Need anything more be said than the obvious, "if there is no such $m\geq0$, then the set ${\textbf{N}\setminus\lbrace{n\in\textbf{N}\vert 0\leq n\leq m\rbrace}}={\textbf{N}\setminus\textbf{N}} = \emptyset$"?

The particular book in which I am being asked to prove this is "Analysis 1" by Terrance Tao (Exercise 8.1.2).

Or maybe the proof is no proof at all! Alas, I cannot check with another, so any help here would be much appreciated.

Answer 1

You're on the right track.
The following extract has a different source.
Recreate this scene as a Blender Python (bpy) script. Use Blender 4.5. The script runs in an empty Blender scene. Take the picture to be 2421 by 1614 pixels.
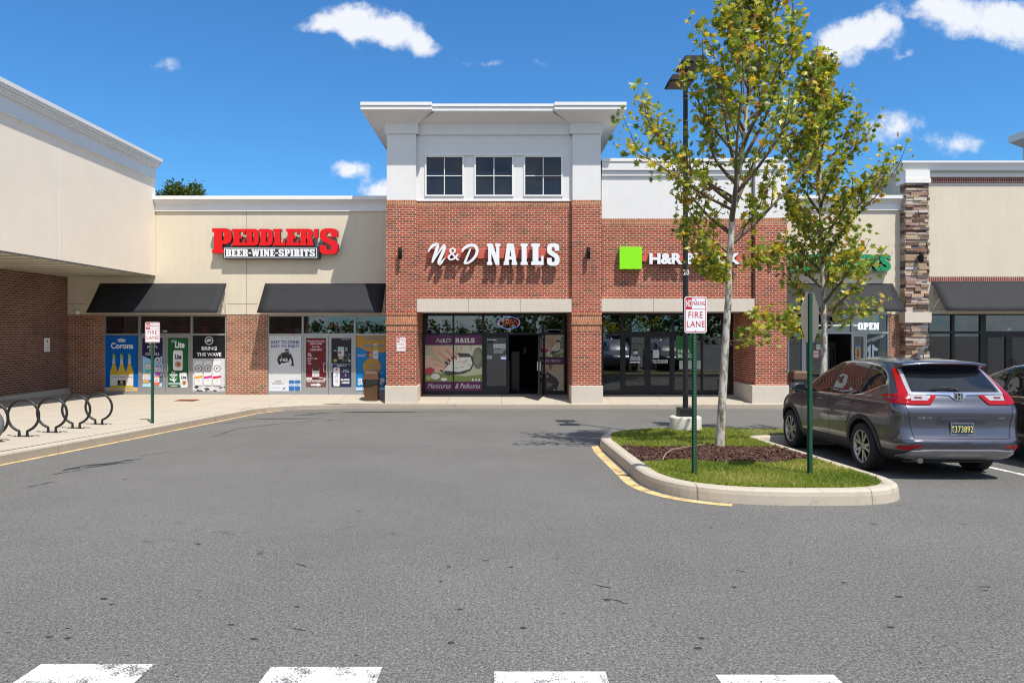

Here's how I'd be a bit more precise with the usage of induction.

Statement: Any set $X_k\subset\mathbb N$ with an element $m\in X_k$ such that $m\leq k$ has a minimal element.

Proof by induction on $k$:

Base Case: $k=0$. Since any set $X_0$ has $0$ in it, $0$ is the minimal element.

Inductive Case: Suppose the claim is true for $k$. Then, for some set $X_{k+1}$, there exists element $m\in\mathbb N$ such that $m\leq k+1$. If $0\in X_{k+1}$, then it has a minimal element. If $0\notin X_{k+1}$, then consider the set $X^*_{k+1}=\{i-1\mid i\in X_{k+1}\}$. Since $m\in X_{k+1}$, $k\geq m-1\in X^*_{k+1}\subset\mathbb N$, so by the inductive hypothesis, $X_{k+1}^*$ has a minimal element $\alpha$. Thus, it isn't hard to show by contradiction that $\alpha+1$ is a minimal element of $X_{k+1}$.

Answer 2

After reading the comments and the very nice answer by Rushabh, I concluded the proof is inadequate, though I do believe I produced a simple and correct proof of the same proposition using Strong Induction. Here is the proof:

Let us consider an arbitrary $X \subseteq \textbf{N}$, $X\neq \emptyset$, and suppose for the sake of contradiction that there is no $m\in X$ such that $m\leq x$ for all $x\in X$. We show via Strong Induction that this leads to the conclusion that no element $n\in \textbf{N}$ is such that $n\in X$.

Starting with $n=0$ (the Base Case) we see that if $0\in X$ then $0$ is a mininimal element of $X$ since $X\subseteq\textbf{N}$, and $0\leq n$ for all $n\in \textbf{N}$, contradiction our assumption to the contrary, so $0 \notin X$. Suppose now that for any $n\in \textbf{N}$, and every $0\leq m\leq n$, we have $m\notin X$, (the Inductive Hypothesis). If $n+1\in X$, then $n+1\leq x$ for all $x\in X$, contradiction our assumption to the contrary once again, thereby completing the Induction.

We see that our assumption that $X$ has no minimal element leads the the contradiction that $X\subseteq \textbf{N}$ and $X \nsubseteq \textbf{N}$, and so, $X$ has a minimal element. Finally, we note that $m$ is unique since if there is a $m'$ which is also a minimal elemnt of $X$ then $m\leq m'$ and $m'\leq m$, so $m=m'$.